О.Б.: Как отражается эта «неполная коммуникация» на нашем социальном существовании, на политическом самосознании?
Г.Г.: Как атомизация общества, как резиньянция, иногда не имеющая даже прямых поводов. Молчаливая договоренность большинства граждан, что в политике слова не имеют значения, что если «они» (широкое понятие) что-то «решат», то «сделают» и «нас» (широкое понятие) «не спросят», это - предпосылка тотальной атомизации общества, с которым после этого можно сделать все что угодно.
О.Б.: Вот почему нужно обсуждать условия говорения, порождения речи?
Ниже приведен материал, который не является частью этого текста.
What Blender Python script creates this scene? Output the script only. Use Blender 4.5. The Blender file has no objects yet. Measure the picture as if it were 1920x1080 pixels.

Г.Г.: Да, именно так. И, конечно, тот террор, которому подвергают население нынешние массовые СМИ - хорошо организованная преступная группировка, осознанно лишающая общество общего языка. Сегодняшнее телевидение России, говорю это со всей ответственностью, это потрясающее оружие массового поражения сознания. Люди, которые подверглись многолетнему систематическому «облучению» российским ТВ - его насквозь лживыми «поединками», «сериалами» и другими шедеврами ассенизации, то есть, нынешним ТВ как институцией, - должны проходить длительную интеллектуальную и психическую реабилитацию. Но сначала они, боюсь, снесут остатки человечности в нашей стране. Потому что заголение, крики, террор от фальшивого эффекта присутствия притупляют простую человеческую тягу к познанию. Вы не хотите больше ничего знать и слышать. И тогда вы опасны. Для себя и для других.